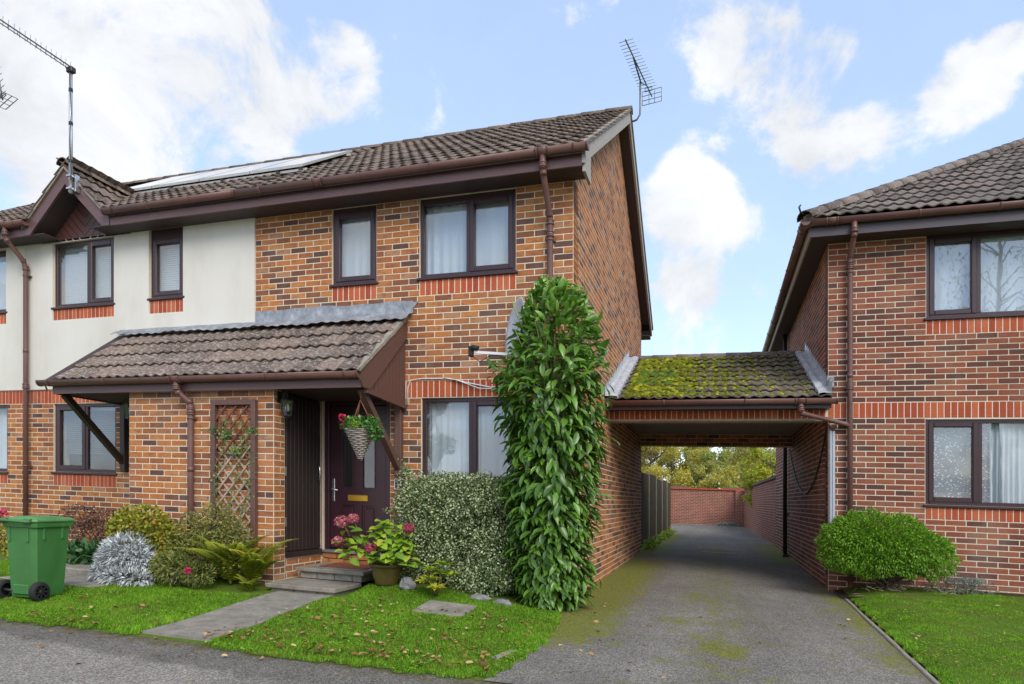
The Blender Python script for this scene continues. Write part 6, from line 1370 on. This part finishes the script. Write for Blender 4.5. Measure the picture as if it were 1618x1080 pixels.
# ------------------------------------------------------------------ loose stones
def rock(label, c, s, seed):
    r = np.random.default_rng(seed); m = MB(); K, J = 12, 7; P = []
    for j in range(J + 1):
        for k in range(K):
            th, ph = math.pi * j / J, 2 * math.pi * k / K; f = 1 + .22 * math.sin(3 * ph + seed) * math.sin(th) + .12 * r.normal() * (0 < j < J); P.append((c[0] + s[0] * f * math.sin(th) * math.cos(ph), c[1] + s[1] * f * math.sin(th) * math.sin(ph), c[2] + s[2] * f * math.cos(th)))
    m.add(P, [(j * K + k, (j + 1) * K + k, (j + 1) * K + (k + 1) % K, j * K + (k + 1) % K) for j in range(J) for k in range(K)]); tag(m.build('rock', M['stone']), label, 'rock', 'rocks in the front bed')
rock('grey rock beside the plant pot', (-1.68, -.85, .2), (.09, .08, .08), 1); rock('long flat grey rock at the hedge foot near the laurel', (-.86, -.78, .09), (.13, .08, .055), 2); rock('pale rock at the foot of the laurel', (-.58, -.82, .07), (.10, .07, .05), 3)
# ------------------------------------------------------------------ behind the houses: walls, fence, trees
def garden_walls():
    t = thing('rear_garden_wall', 'old red brick garden wall closing the end of the drive', 'wall', (1, 25.3, .1)); z = .12
    m = MB(); m.prism([(-7, 25.2), (2.86, 25.6), (2.9, 25.9), (-7, 25.5)], 'z', -.1, 1.86); m.build('wall_body', M['far_brick'], t)
    m = MB(); m.prism([(-7, 25.13), (2.9, 25.53), (2.95, 25.96), (-7, 25.56)], 'z', 1.861, 1.93); m.build('coping', M['brick_soldier'], t)
    x = -6.9
    m = MB()
    while x < 2.8:
        if not (.2 < x < 1.9): m.box(x, x + .2, 25.16 + (x + 7) * .04, 25.5 + (x + 7) * .04, 1.931, 2.01 + rnd.uniform(-.02, .02))
        x += .21
    tag(m.build('coping_bricks', M['tile'], t), kind='stuff'); MB().box(-1.0, -.6, 25.28, 25.42, .05, 1.86).build('pier', M['far_brick'], t); MB().box(2.45, 2.85, 25.42, 25.57, .05, 1.86).build('pier', M['far_brick'], t)
    t = thing('side_garden_wall', 'red brick garden wall with dark coping along the right of the drive', 'wall', (3.1, 18, .1))
    m = MB(); m.prism([(3.08, 10.62), (3.30, 10.62), (3.10, 25.4), (2.86, 25.4)], 'z', -.1, 1.92); m.build('wall_body', M['far_brick'], t); m = MB(); n = 66
    for i in range(n): f = i / n; y = 10.62 + 14.7 * f; xx = 3.08 - .22 * f; m.box(xx - .06, xx + .26, y + .006, y + 14.7 / n - .006, 1.921, 2.0 + rnd.uniform(-.015, .02))
    tag(m.build('coping_bricks', M['tile'], t), kind='stuff')
garden_walls()
def fence():
    t = thing('timber_fence', 'dark weathered timber fence panels between concrete posts left of the drive', 'fence', (-.08, 7.1, .1)); y = 7.15; i = 0
    while y < 16:
        z = drive_z(y) + .02; top = z + 1.72 + .04 * (i % 2) - .01 * i
        m = MB(); yy = y + .1
        while yy < y + 1.9: m.box(-.075 - .015, -.055 + rnd.uniform(-.004, .004), yy, yy + .118, z, top + rnd.uniform(-.008, .012)); yy += .124
        p = MB().box(-.12, -.088, y + .1, y + 1.95, z + .3, z + .38).box(-.12, -.088, y + .1, y + 1.95, z + 1.4, z + 1.48).build('fence_panel', M['fence'], t); tag(m.build('boards', M['fence'], p), kind='stuff')
        MB().box(-.095, -.045, y, y + .07, z - .1, top + .05, bev=.01).build('concrete_post', M['concrete_post'], t); y += 2.05; i += 1
fence()
def tree(name, label, x, y, h, r, mat, n, leaf, trunk=.12, crown0=.25, seed=0, open_=.0, cat='tree'):
    rr = np.random.default_rng(seed); t = thing(name, label, cat, (x, y, .0)); m = MB(); rnd2 = random.Random(seed); tips = []
    m.tube([(x, y, -.2), (x + rnd2.uniform(-.2, .2), y, h * .4), (x + rnd2.uniform(-.3, .3), y, h * .85)], [trunk, trunk * .7, trunk * .2], 8)
    for i in range(16):
        z = h * rnd2.uniform(crown0 * .8, .75); a = rnd2.uniform(0, 6.283); L = r * rnd2.uniform(.5, .95); tip = (x + L * math.cos(a), y + L * math.sin(a), z + L * rnd2.uniform(.3, .9)); m.tube([(x, y, z), ((x + tip[0]) / 2, (y + tip[1]) / 2, z + L * .25), tip], [trunk * .35, trunk * .22, trunk * .06], 5); tips.append(tip)
        for _ in range(3): q = (tip[0] + rnd2.uniform(-.5, .5) * r * .5, tip[1] + rnd2.uniform(-.5, .5) * r * .5, tip[2] + rnd2.uniform(-.1, .45) * r * .5); m.tube([tip, q], [trunk * .06, trunk * .02], 4); tips.append(q)
    m.build('trunk', M['bark'], t)
    K = 44; C = np.array(tips)[rr.integers(0, len(tips), K)] + rr.normal(size=(K, 3)) * r * .12; C[:, 2] = np.clip(C[:, 2], h * crown0, h * .97)
    low = rr.normal(size=(14, 3)) * np.array((r * .5, r * .5, h * .1)) + np.array((x, y, h * crown0)); C = np.concatenate([C, low])
    S = rr.uniform(.14, .32, len(C)) * r; pick = rr.integers(0, len(C), n); g = rr.normal(size=(n, 3)); g = unit(g) * (rr.random((n, 1)) ** .5); p = C[pick] + g * S[pick][:, None] * np.array((1, 1, .8)); keep = p[:, 2] > .1; p = p[keep]; k = len(p)
    tb = rr.random(len(C))[pick][keep]
    leaves('crown', mat, t, L4, p, unit(rr.normal(size=(k, 3)) + np.array((0, 0, -.3))), unit(rr.normal(size=(k, 3)) + np.array((0, -.3, .7))), rr.uniform(.7, 1.2, k) * leaf, rr.uniform(.7, 1.2, k) * leaf * .6, np.clip(.55 * tb + .45 * rr.random(k), 0, 1))
tree('autumn_tree', 'golden leaved tree above the dark timber fence on the left', -1.9, 28.5, 5.2, 2.0, 'tree_gold', 15000, .13, seed=1, crown0=.08)
tree('autumn_tree', 'tall golden tree seen at the top left of the archway opening', -1.2, 33, 6.6, 2.2, 'tree_gold', 18000, .14, seed=2, crown0=.15)
tree('round_green_tree', 'mid green rounded tree just behind the rear garden wall', .45, 31, 4.2, 1.5, 'tree_green', 13000, .11, seed=3, crown0=.12)
tree('autumn_tree', 'broad olive and gold tree filling the middle of the archway view', 2.2, 37, 7.2, 3.2, 'tree_olive', 26000, .14, seed=4, crown0=.12)
tree('yellow_shrub', 'yellow leaved shrub showing above the middle of the rear wall', 1.5, 27.6, 3.1, 1.15, 'tree_gold', 2600, .12, trunk=.05, seed=5, crown0=.3, cat='shrub')
tree('autumn_tree', 'olive brown tree behind the right end of the rear wall', 3.9, 33, 5.4, 2.0, 'tree_olive', 12000, .14, seed=6, crown0=.12)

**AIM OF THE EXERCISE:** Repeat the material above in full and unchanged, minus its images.

**ANSWER FOR THIS EXERCISE:**
The Blender Python script for this scene continues. Write part 6, from line 1370 on. This part finishes the script. Write for Blender 4.5. Measure the picture as if it were 1618x1080 pixels.
# ------------------------------------------------------------------ loose stones
def rock(label, c, s, seed):
    r = np.random.default_rng(seed); m = MB(); K, J = 12, 7; P = []
    for j in range(J + 1):
        for k in range(K):
            th, ph = math.pi * j / J, 2 * math.pi * k / K; f = 1 + .22 * math.sin(3 * ph + seed) * math.sin(th) + .12 * r.normal() * (0 < j < J); P.append((c[0] + s[0] * f * math.sin(th) * math.cos(ph), c[1] + s[1] * f * math.sin(th) * math.sin(ph), c[2] + s[2] * f * math.cos(th)))
    m.add(P, [(j * K + k, (j + 1) * K + k, (j + 1) * K + (k + 1) % K, j * K + (k + 1) % K) for j in range(J) for k in range(K)]); tag(m.build('rock', M['stone']), label, 'rock', 'rocks in the front bed')
rock('grey rock beside the plant pot', (-1.68, -.85, .2), (.09, .08, .08), 1); rock('long flat grey rock at the hedge foot near the laurel', (-.86, -.78, .09), (.13, .08, .055), 2); rock('pale rock at the foot of the laurel', (-.58, -.82, .07), (.10, .07, .05), 3)
# ------------------------------------------------------------------ behind the houses: walls, fence, trees
def garden_walls():
    t = thing('rear_garden_wall', 'old red brick garden wall closing the end of the drive', 'wall', (1, 25.3, .1)); z = .12
    m = MB(); m.prism([(-7, 25.2), (2.86, 25.6), (2.9, 25.9), (-7, 25.5)], 'z', -.1, 1.86); m.build('wall_body', M['far_brick'], t)
    m = MB(); m.prism([(-7, 25.13), (2.9, 25.53), (2.95, 25.96), (-7, 25.56)], 'z', 1.861, 1.93); m.build('coping', M['brick_soldier'], t)
    x = -6.9
    m = MB()
    while x < 2.8:
        if not (.2 < x < 1.9): m.box(x, x + .2, 25.16 + (x + 7) * .04, 25.5 + (x + 7) * .04, 1.931, 2.01 + rnd.uniform(-.02, .02))
        x += .21
    tag(m.build('coping_bricks', M['tile'], t), kind='stuff'); MB().box(-1.0, -.6, 25.28, 25.42, .05, 1.86).build('pier', M['far_brick'], t); MB().box(2.45, 2.85, 25.42, 25.57, .05, 1.86).build('pier', M['far_brick'], t)
    t = thing('side_garden_wall', 'red brick garden wall with dark coping along the right of the drive', 'wall', (3.1, 18, .1))
    m = MB(); m.prism([(3.08, 10.62), (3.30, 10.62), (3.10, 25.4), (2.86, 25.4)], 'z', -.1, 1.92); m.build('wall_body', M['far_brick'], t); m = MB(); n = 66
    for i in range(n): f = i / n; y = 10.62 + 14.7 * f; xx = 3.08 - .22 * f; m.box(xx - .06, xx + .26, y + .006, y + 14.7 / n - .006, 1.921, 2.0 + rnd.uniform(-.015, .02))
    tag(m.build('coping_bricks', M['tile'], t), kind='stuff')
garden_walls()
def fence():
    t = thing('timber_fence', 'dark weathered timber fence panels between concrete posts left of the drive', 'fence', (-.08, 7.1, .1)); y = 7.15; i = 0
    while y < 16:
        z = drive_z(y) + .02; top = z + 1.72 + .04 * (i % 2) - .01 * i
        m = MB(); yy = y + .1
        while yy < y + 1.9: m.box(-.075 - .015, -.055 + rnd.uniform(-.004, .004), yy, yy + .118, z, top + rnd.uniform(-.008, .012)); yy += .124
        p = MB().box(-.12, -.088, y + .1, y + 1.95, z + .3, z + .38).box(-.12, -.088, y + .1, y + 1.95, z + 1.4, z + 1.48).build('fence_panel', M['fence'], t); tag(m.build('boards', M['fence'], p), kind='stuff')
        MB().box(-.095, -.045, y, y + .07, z - .1, top + .05, bev=.01).build('concrete_post', M['concrete_post'], t); y += 2.05; i += 1
fence()
def tree(name, label, x, y, h, r, mat, n, leaf, trunk=.12, crown0=.25, seed=0, open_=.0, cat='tree'):
    rr = np.random.default_rng(seed); t = thing(name, label, cat, (x, y, .0)); m = MB(); rnd2 = random.Random(seed); tips = []
    m.tube([(x, y, -.2), (x + rnd2.uniform(-.2, .2), y, h * .4), (x + rnd2.uniform(-.3, .3), y, h * .85)], [trunk, trunk * .7, trunk * .2], 8)
    for i in range(16):
        z = h * rnd2.uniform(crown0 * .8, .75); a = rnd2.uniform(0, 6.283); L = r * rnd2.uniform(.5, .95); tip = (x + L * math.cos(a), y + L * math.sin(a), z + L * rnd2.uniform(.3, .9)); m.tube([(x, y, z), ((x + tip[0]) / 2, (y + tip[1]) / 2, z + L * .25), tip], [trunk * .35, trunk * .22, trunk * .06], 5); tips.append(tip)
        for _ in range(3): q = (tip[0] + rnd2.uniform(-.5, .5) * r * .5, tip[1] + rnd2.uniform(-.5, .5) * r * .5, tip[2] + rnd2.uniform(-.1, .45) * r * .5); m.tube([tip, q], [trunk * .06, trunk * .02], 4); tips.append(q)
    m.build('trunk', M['bark'], t)
    K = 44; C = np.array(tips)[rr.integers(0, len(tips), K)] + rr.normal(size=(K, 3)) * r * .12; C[:, 2] = np.clip(C[:, 2], h * crown0, h * .97)
    low = rr.normal(size=(14, 3)) * np.array((r * .5, r * .5, h * .1)) + np.array((x, y, h * crown0)); C = np.concatenate([C, low])
    S = rr.uniform(.14, .32, len(C)) * r; pick = rr.integers(0, len(C), n); g = rr.normal(size=(n, 3)); g = unit(g) * (rr.random((n, 1)) ** .5); p = C[pick] + g * S[pick][:, None] * np.array((1, 1, .8)); keep = p[:, 2] > .1; p = p[keep]; k = len(p)
    tb = rr.random(len(C))[pick][keep]
    leaves('crown', mat, t, L4, p, unit(rr.normal(size=(k, 3)) + np.array((0, 0, -.3))), unit(rr.normal(size=(k, 3)) + np.array((0, -.3, .7))), rr.uniform(.7, 1.2, k) * leaf, rr.uniform(.7, 1.2, k) * leaf * .6, np.clip(.55 * tb + .45 * rr.random(k), 0, 1))
tree('autumn_tree', 'golden leaved tree above the dark timber fence on the left', -1.9, 28.5, 5.2, 2.0, 'tree_gold', 15000, .13, seed=1, crown0=.08)
tree('autumn_tree', 'tall golden tree seen at the top left of the archway opening', -1.2, 33, 6.6, 2.2, 'tree_gold', 18000, .14, seed=2, crown0=.15)
tree('round_green_tree', 'mid green rounded tree just behind the rear garden wall', .45, 31, 4.2, 1.5, 'tree_green', 13000, .11, seed=3, crown0=.12)
tree('autumn_tree', 'broad olive and gold tree filling the middle of the archway view', 2.2, 37, 7.2, 3.2, 'tree_olive', 26000, .14, seed=4, crown0=.12)
tree('yellow_shrub', 'yellow leaved shrub showing above the middle of the rear wall', 1.5, 27.6, 3.1, 1.15, 'tree_gold', 2600, .12, trunk=.05, seed=5, crown0=.3, cat='shrub')
tree('autumn_tree', 'olive brown tree behind the right end of the rear wall', 3.9, 33, 5.4, 2.0, 'tree_olive', 12000, .14, seed=6, crown0=.12)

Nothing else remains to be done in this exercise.